*** Data block

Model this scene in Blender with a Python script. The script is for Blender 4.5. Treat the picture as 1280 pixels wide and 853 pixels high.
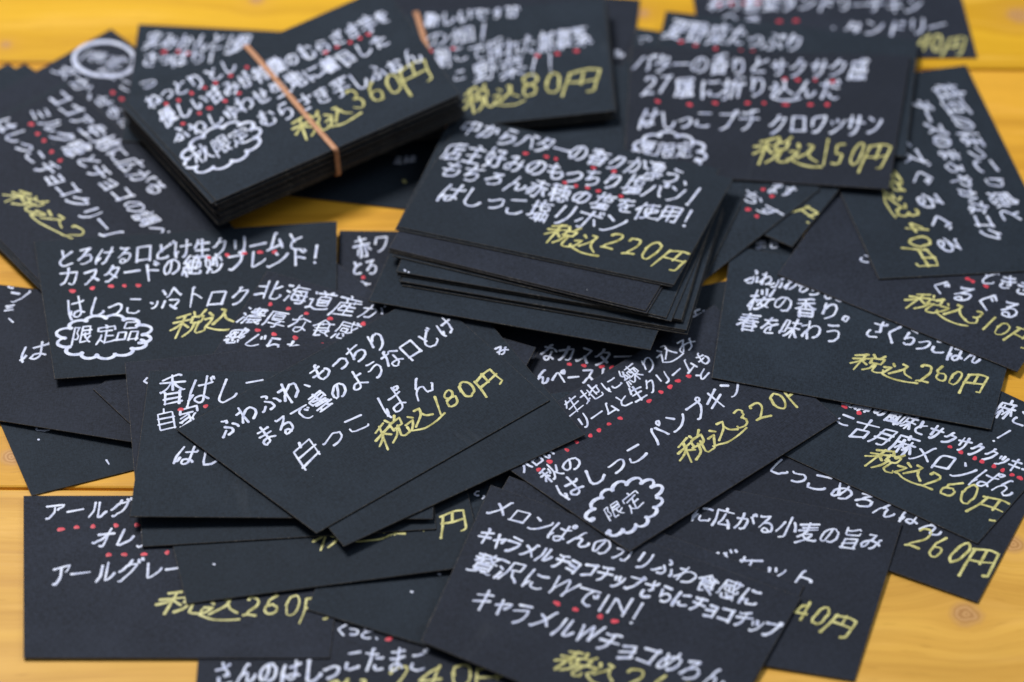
# A heap of hand-lettered black bakery price cards on an oiled pine table top, seen close up.
import bpy, bmesh, math, random
from mathutils import Matrix, Vector

for o in list(bpy.data.objects): bpy.data.objects.remove(o)
scene = bpy.context.scene
COL = scene.collection

# ------------------------------------------------------------------ camera, light, exposure
CAM_POS = [-0.0, -0.6930599658776821, 0.715785575030067]
CAM_RIGHT = [0.9999742968554781, 0.0051509033416247746, 0.004987366354841323]
CAM_UP = [-0.007169771850774925, 0.7184009553463072, 0.6955923099985516]
CAM_FWD = [0.0, 0.6956101893677799, -0.7184194209845121]
CAM_FPX = 4001.800386021024

cam_data = bpy.data.cameras.new('camera'); cam = bpy.data.objects.new('camera', cam_data); COL.objects.link(cam)
m = Matrix([[CAM_RIGHT[i], CAM_UP[i], -CAM_FWD[i], CAM_POS[i]] for i in range(3)] + [[0, 0, 0, 1]])
cam.matrix_world = m
cam_data.sensor_width = 36.0; cam_data.lens = CAM_FPX / 1280.0 * 36.0
cam_data.clip_start = 0.01; cam_data.clip_end = 50
cam_data.dof.use_dof = True
focus_pt = Vector((0.0, -0.030, 0.011))
cam_data.dof.focus_distance = (focus_pt - Vector(CAM_POS)).dot(Vector(CAM_FWD))
cam_data.dof.aperture_fstop = 5.6
cam_data.dof.aperture_blades = 9
scene.camera = cam

world = bpy.data.worlds.new('World'); scene.world = world; world.use_nodes = True
bg = world.node_tree.nodes['Background']
bg.inputs['Color'].default_value = (0.80, 0.90, 1.0, 1); bg.inputs['Strength'].default_value = 0.19

def area(name, loc, target, size, size_y, energy, color):
    l = bpy.data.lights.new(name, 'AREA'); l.shape = 'RECTANGLE'; l.size = size; l.size_y = size_y
    l.energy = energy; l.color = color
    o = bpy.data.objects.new(name, l); COL.objects.link(o); o.location = loc
    d = Vector(target) - Vector(loc); o.rotation_euler = d.to_track_quat('-Z', 'Y').to_euler()
    return o
area('ceiling_lamp', (-0.55, 0.60, 1.30), (0, 0, 0), 0.48, 0.34, 23.5, (1.0, 0.985, 0.96))
area('window_light', (1.5, 0.9, 1.2), (0, 0, 0), 1.0, 0.8, 11.0, (0.82, 0.91, 1.0))

scene.view_settings.view_transform = 'Standard'; scene.view_settings.look = 'None'
scene.view_settings.exposure = 0.0; scene.view_settings.gamma = 1.0
scene.cycles.use_denoising = True
scene.cycles.max_bounces = 6

# ------------------------------------------------------------------ helpers
def tag(o, label=None, cat=None, group=None, kind=None):
    if label: o['label'] = label
    if cat: o['category'] = cat
    if group: o['group'] = group
    if kind: o['kind'] = kind
    return o
def mesh_obj(name, verts, faces, mats, parent=None, fmat=None, smooth=False):
    me = bpy.data.meshes.new(name); me.from_pydata(verts, [], faces)
    for mt in mats: me.materials.append(mt)
    if fmat: me.polygons.foreach_set('material_index', fmat)
    if smooth: me.polygons.foreach_set('use_smooth', [True] * len(me.polygons))
    me.update()
    o = bpy.data.objects.new(name, me); COL.objects.link(o)
    if parent: o.parent = parent
    return o

class NT:
    def __init__(s, name):
        s.mat = bpy.data.materials.new(name); s.mat.use_nodes = True; s.t = s.mat.node_tree
        s.bsdf = s.t.nodes['Principled BSDF']
    def n(s, typ, **k):
        nd = s.t.nodes.new(typ)
        for a, b in k.items(): setattr(nd, a, b)
        return nd
    def l(s, a, b): s.t.links.new(a, b)
    def put(s, sock, v):
        if isinstance(v, bpy.types.NodeSocket): s.l(v, sock)
        elif v is not None: sock.default_value = v
    def math(s, op, a, b=None, c=None, clamp=False):
        nd = s.n('ShaderNodeMath', operation=op); nd.use_clamp = clamp
        for i, v in enumerate((a, b, c)): s.put(nd.inputs[i], v)
        return nd.outputs[0]
    def noise(s, vec, scale, detail=2, rough=.5, dist=0):
        nd = s.n('ShaderNodeTexNoise'); s.put(nd.inputs['Vector'], vec)
        nd.inputs['Scale'].default_value = scale; nd.inputs['Detail'].default_value = detail
        nd.inputs['Roughness'].default_value = rough; nd.inputs['Distortion'].default_value = dist
        return nd.outputs['Fac']
    def ramp(s, fac, stops):
        nd = s.n('ShaderNodeValToRGB'); s.put(nd.inputs[0], fac); e = nd.color_ramp.elements
        while len(e) < len(stops): e.new(0.5)
        for i, (p, c) in enumerate(stops): e[i].position = p; e[i].color = (c[0], c[1], c[2], 1)
        return nd.outputs[0]
    def mix(s, fac, a, b, mode='MIX'):
        nd = s.n('ShaderNodeMix', data_type='RGBA', blend_type=mode)
        s.put(nd.inputs[0], fac); s.put(nd.inputs[6], a if not isinstance(a, tuple) else (*a, 1)); s.put(nd.inputs[7], b if not isinstance(b, tuple) else (*b, 1))
        return nd.outputs[2]
    def comb(s, x, y, z=0.0):
        nd = s.n('ShaderNodeCombineXYZ'); s.put(nd.inputs[0], x); s.put(nd.inputs[1], y); s.put(nd.inputs[2], z); return nd.outputs[0]
    def coords(s):
        tc = s.n('ShaderNodeTexCoord'); sp = s.n('ShaderNodeSeparateXYZ'); s.l(tc.outputs['Object'], sp.inputs[0])
        return tc.outputs['Object'], sp.outputs[0], sp.outputs[1], sp.outputs[2]
    def bump(s, h, strength, dist):
        nd = s.n('ShaderNodeBump'); nd.inputs['Strength'].default_value = strength; nd.inputs['Distance'].default_value = dist
        s.put(nd.inputs['Height'], h); s.l(nd.outputs[0], s.bsdf.inputs['Normal'])

# ------------------------------------------------------------------ materials
def wood_material(name, base, dark, seed, knots):
    # base: early wood, dark: late wood; grain runs along x and bends round the knots
    k = NT(name); v, x, y, z = k.coords()
    yy = y; kn_mask = None; rings = None; halo = None
    for (kx, ky, r) in knots:
        dx = k.math('MULTIPLY', k.math('SUBTRACT', x, kx), 0.95); dy = k.math('SUBTRACT', y, ky)
        d = k.math('SQRT', k.math('ADD', k.math('MULTIPLY', dx, dx), k.math('MULTIPLY', dy, dy)))
        wob = k.math('MULTIPLY', k.noise(v, 260, 2), r * 0.5)
        d2 = k.math('ADD', d, wob)
        g = k.math('EXPONENT', k.math('MULTIPLY', k.math('POWER', k.math('DIVIDE', d, r * 2.6), 2.0), -1.0))
        yy = k.math('SUBTRACT', yy, k.math('MULTIPLY', dy, k.math('MULTIPLY', g, 0.9)))
        mk = k.math('SUBTRACT', 1.0, k.math('DIVIDE', k.math('SUBTRACT', d2, r * .75), r * .55), clamp=True)
        kn_mask = mk if kn_mask is None else k.math('MAXIMUM', kn_mask, mk)
        rg = k.math('MULTIPLY', k.math('SINE', k.math('MULTIPLY', d2, 6.28 * 3.2 / r)), mk)
        rings = rg if rings is None else k.math('ADD', rings, rg)
        hl = k.math('EXPONENT', k.math('MULTIPLY', k.math('POWER', k.math('DIVIDE', d2, r * 2.0), 2.0), -1.0))
        halo = hl if halo is None else k.math('MAXIMUM', halo, hl)
    wav = k.math('MULTIPLY', k.math('SUBTRACT', k.noise(k.comb(k.math('MULTIPLY', x, 5.0), k.math('MULTIPLY', y, 9.0), seed), 1.0, 2), .5), 0.020)
    yw = k.math('ADD', yy, wav)
    broad = k.noise(k.comb(k.math('MULTIPLY', x, 2.2), k.math('MULTIPLY', yw, 48.0), seed), 1.0, 2, .5)
    rings_n = k.noise(k.comb(k.math('MULTIPLY', x, 3.0), k.math('MULTIPLY', yw, 170.0), seed + 3), 1.0, 3, .6)
    fibre = k.noise(k.comb(k.math('MULTIPLY', x, 45.0), k.math('MULTIPLY', yw, 1600.0), seed + 7), 1.0, 3, .6)
    blot = k.noise(k.comb(k.math('MULTIPLY', x, 14.0), k.math('MULTIPLY', y, 30.0), seed + 11), 1.0, 3, .55)
    f1 = k.ramp(broad, [(.34, (0, 0, 0)), (.66, (1, 1, 1))])
    f2 = k.ramp(rings_n, [(.42, (0, 0, 0)), (.72, (1, 1, 1))])
    col = k.mix(f1, base, tuple(b * .62 + d_ * .38 for b, d_ in zip(base, dark)))
    col = k.mix(k.math('MULTIPLY', f2, .60), col, dark)
    col = k.mix(k.math('MULTIPLY', k.math('SUBTRACT', fibre, .35, clamp=True), .55), col, tuple(min(1, b * 1.25 + .03) for b in base))
    col = k.mix(k.math('MULTIPLY', k.ramp(blot, [(.5, (0, 0, 0)), (.75, (1, 1, 1))]), .30), col, tuple(b * .72 for b in base))
    streak = k.noise(k.comb(k.math('MULTIPLY', x, 9.0), k.math('MULTIPLY', yw, 95.0), seed + 19), 1.0, 4, .65)
    col = k.mix(k.math('MULTIPLY', k.ramp(streak, [(.54, (0, 0, 0)), (.74, (1, 1, 1))]), .5), col, tuple(min(1, b * 1.18 + .07) for b in base))
    pit = k.noise(k.comb(k.math('MULTIPLY', x, 90.0), k.math('MULTIPLY', yw, 900.0), seed + 23), 1.0, 2, .5)
    col = k.mix(k.math('MULTIPLY', k.ramp(pit, [(.62, (0, 0, 0)), (.76, (1, 1, 1))]), .4), col, tuple(d_ * .8 for d_ in dark))
    if knots:
        col = k.mix(k.math('MULTIPLY', halo, .40), col, (0.60, 0.29, 0.055))
        kc = k.mix(k.math('ADD', k.math('MULTIPLY', rings, .35), .5, clamp=True), (0.34, 0.15, 0.055), (0.64, 0.36, 0.16))
        col = k.mix(k.math('MULTIPLY', kn_mask, .8), col, kc)
    k.l(col, k.bsdf.inputs['Base Color'])
    rr = k.math('ADD', k.math('MULTIPLY', blot, .22), .34)
    k.l(rr, k.bsdf.inputs['Roughness']); k.bsdf.inputs['Specular IOR Level'].default_value = .22
    k.bump(k.math('ADD', k.math('MULTIPLY', fibre, .5), rings_n), .25, .00025)
    return k.mat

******

Exercise description:
Copy nothing but the lines from the top of the data down to the line containing "COL = scene.collection", and leave the pictures out.

Written solution:
Model this scene in Blender with a Python script. The script is for Blender 4.5. Treat the picture as 1280 pixels wide and 853 pixels high.
# A heap of hand-lettered black bakery price cards on an oiled pine table top, seen close up.
import bpy, bmesh, math, random
from mathutils import Matrix, Vector

for o in list(bpy.data.objects): bpy.data.objects.remove(o)
scene = bpy.context.scene
COL = scene.collection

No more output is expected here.